** Provided records **
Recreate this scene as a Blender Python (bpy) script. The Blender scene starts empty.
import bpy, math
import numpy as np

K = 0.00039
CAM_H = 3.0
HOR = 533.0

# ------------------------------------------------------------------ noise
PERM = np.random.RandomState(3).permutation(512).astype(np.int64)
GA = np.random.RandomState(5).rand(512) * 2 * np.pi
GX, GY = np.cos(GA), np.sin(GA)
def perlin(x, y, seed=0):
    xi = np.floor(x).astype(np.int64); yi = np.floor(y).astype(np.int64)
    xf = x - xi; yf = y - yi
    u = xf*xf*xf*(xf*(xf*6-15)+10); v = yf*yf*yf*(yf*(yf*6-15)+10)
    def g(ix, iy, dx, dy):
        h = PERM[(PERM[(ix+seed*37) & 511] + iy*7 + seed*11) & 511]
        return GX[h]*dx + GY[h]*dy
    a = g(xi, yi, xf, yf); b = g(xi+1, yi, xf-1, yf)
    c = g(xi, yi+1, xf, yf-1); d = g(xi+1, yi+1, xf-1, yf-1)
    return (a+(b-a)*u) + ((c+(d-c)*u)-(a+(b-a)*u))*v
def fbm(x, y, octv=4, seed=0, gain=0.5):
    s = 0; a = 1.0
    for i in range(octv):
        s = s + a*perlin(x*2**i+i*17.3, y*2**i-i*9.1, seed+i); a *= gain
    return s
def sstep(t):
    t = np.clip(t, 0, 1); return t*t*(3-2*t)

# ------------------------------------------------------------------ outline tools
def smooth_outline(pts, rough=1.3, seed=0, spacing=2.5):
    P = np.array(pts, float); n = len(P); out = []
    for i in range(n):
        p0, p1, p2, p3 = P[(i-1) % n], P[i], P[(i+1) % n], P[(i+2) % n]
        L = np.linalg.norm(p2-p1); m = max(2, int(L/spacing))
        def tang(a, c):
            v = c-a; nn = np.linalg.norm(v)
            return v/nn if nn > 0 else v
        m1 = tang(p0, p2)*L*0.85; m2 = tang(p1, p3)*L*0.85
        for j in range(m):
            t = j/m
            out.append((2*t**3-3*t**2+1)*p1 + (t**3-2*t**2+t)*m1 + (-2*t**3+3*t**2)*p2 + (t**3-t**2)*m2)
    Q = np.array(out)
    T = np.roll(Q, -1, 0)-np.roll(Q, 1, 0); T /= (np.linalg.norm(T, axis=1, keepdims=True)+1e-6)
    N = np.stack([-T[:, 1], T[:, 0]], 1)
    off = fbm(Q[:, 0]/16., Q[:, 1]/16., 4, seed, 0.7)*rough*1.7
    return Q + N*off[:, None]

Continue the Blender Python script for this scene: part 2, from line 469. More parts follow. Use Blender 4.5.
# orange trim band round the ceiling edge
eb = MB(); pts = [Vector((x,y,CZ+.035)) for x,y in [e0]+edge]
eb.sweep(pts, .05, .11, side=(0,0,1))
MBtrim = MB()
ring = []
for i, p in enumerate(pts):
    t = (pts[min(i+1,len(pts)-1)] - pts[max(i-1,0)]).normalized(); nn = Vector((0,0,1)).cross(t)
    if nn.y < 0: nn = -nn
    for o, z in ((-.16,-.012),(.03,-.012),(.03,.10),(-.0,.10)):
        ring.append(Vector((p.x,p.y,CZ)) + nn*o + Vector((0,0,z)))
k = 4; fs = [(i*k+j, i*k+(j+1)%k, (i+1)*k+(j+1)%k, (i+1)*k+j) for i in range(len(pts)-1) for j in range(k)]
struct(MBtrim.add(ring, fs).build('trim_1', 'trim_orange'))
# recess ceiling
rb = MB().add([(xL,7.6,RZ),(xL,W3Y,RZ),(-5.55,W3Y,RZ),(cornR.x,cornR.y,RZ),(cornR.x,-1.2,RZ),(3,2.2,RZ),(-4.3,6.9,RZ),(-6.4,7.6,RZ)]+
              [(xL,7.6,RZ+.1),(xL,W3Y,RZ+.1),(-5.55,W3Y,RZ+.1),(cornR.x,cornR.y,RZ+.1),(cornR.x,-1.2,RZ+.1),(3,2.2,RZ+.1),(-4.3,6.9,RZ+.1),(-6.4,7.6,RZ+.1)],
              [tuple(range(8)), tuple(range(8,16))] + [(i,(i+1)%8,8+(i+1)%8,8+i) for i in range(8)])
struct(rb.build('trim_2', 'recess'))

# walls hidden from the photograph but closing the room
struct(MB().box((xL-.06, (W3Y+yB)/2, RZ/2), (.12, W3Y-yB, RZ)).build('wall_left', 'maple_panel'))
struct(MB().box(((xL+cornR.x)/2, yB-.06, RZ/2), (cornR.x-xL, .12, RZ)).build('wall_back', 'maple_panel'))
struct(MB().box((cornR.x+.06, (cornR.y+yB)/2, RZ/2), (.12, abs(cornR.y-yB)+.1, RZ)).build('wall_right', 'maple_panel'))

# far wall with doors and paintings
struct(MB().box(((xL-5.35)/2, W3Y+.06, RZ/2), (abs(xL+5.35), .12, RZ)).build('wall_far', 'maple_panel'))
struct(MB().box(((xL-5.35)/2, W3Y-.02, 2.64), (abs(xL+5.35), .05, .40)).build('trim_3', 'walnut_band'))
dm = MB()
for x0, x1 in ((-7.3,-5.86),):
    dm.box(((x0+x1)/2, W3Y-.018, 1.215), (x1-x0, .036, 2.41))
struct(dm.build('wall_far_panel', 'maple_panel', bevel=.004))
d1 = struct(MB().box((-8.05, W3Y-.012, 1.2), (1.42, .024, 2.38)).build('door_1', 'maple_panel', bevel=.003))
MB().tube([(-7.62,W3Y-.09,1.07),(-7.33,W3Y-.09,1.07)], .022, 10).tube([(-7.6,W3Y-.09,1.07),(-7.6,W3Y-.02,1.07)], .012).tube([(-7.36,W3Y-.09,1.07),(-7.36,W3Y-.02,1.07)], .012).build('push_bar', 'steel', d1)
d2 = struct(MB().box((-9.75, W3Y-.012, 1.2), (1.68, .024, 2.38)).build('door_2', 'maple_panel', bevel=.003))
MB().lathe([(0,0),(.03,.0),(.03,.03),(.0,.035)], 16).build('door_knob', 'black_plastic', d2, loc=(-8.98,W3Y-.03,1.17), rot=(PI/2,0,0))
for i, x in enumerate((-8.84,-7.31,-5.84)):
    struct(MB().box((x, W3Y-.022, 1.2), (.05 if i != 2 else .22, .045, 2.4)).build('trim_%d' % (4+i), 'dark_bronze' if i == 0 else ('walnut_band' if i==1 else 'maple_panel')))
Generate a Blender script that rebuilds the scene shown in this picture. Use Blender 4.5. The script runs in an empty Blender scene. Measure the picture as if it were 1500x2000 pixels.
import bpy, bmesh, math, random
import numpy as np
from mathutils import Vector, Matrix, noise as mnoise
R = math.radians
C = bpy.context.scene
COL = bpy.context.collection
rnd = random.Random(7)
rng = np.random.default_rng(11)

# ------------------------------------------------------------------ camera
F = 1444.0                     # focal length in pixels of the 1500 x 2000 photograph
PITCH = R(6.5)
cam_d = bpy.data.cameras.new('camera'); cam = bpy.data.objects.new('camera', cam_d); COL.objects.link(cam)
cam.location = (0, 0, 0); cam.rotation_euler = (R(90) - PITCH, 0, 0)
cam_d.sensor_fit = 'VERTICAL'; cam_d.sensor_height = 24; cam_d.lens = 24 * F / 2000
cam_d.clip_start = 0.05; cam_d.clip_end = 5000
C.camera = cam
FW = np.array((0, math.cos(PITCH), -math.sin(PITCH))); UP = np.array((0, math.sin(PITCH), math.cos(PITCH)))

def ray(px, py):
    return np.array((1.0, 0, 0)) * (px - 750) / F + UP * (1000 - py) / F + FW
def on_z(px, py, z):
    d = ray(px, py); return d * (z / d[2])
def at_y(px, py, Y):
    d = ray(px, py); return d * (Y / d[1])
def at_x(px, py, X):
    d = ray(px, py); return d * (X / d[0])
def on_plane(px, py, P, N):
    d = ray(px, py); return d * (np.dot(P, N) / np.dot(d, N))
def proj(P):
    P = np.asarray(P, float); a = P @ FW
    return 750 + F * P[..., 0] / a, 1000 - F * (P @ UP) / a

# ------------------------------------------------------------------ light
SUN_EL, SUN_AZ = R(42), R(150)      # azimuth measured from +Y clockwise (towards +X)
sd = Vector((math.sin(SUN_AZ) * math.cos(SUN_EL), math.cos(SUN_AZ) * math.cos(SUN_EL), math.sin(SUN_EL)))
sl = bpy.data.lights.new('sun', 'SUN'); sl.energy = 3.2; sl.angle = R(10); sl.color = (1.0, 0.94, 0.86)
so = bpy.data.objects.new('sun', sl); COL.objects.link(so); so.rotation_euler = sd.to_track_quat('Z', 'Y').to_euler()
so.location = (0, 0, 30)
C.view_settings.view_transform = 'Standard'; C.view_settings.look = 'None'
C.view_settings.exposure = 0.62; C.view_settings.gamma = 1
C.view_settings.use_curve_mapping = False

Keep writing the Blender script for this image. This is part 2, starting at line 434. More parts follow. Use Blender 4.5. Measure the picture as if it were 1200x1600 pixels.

** Exercise aim **
Give back exactly the lines from the line that has "Generate a Blender" to the line that has "rng = np.random.default_rng(11)", both included, and leave out all others.

** Complete output **
Generate a Blender script that rebuilds the scene shown in this picture. Use Blender 4.5. The script runs in an empty Blender scene. Measure the picture as if it were 1500x2000 pixels.
import bpy, bmesh, math, random
import numpy as np
from mathutils import Vector, Matrix, noise as mnoise
R = math.radians
C = bpy.context.scene
COL = bpy.context.collection
rnd = random.Random(7)
rng = np.random.default_rng(11)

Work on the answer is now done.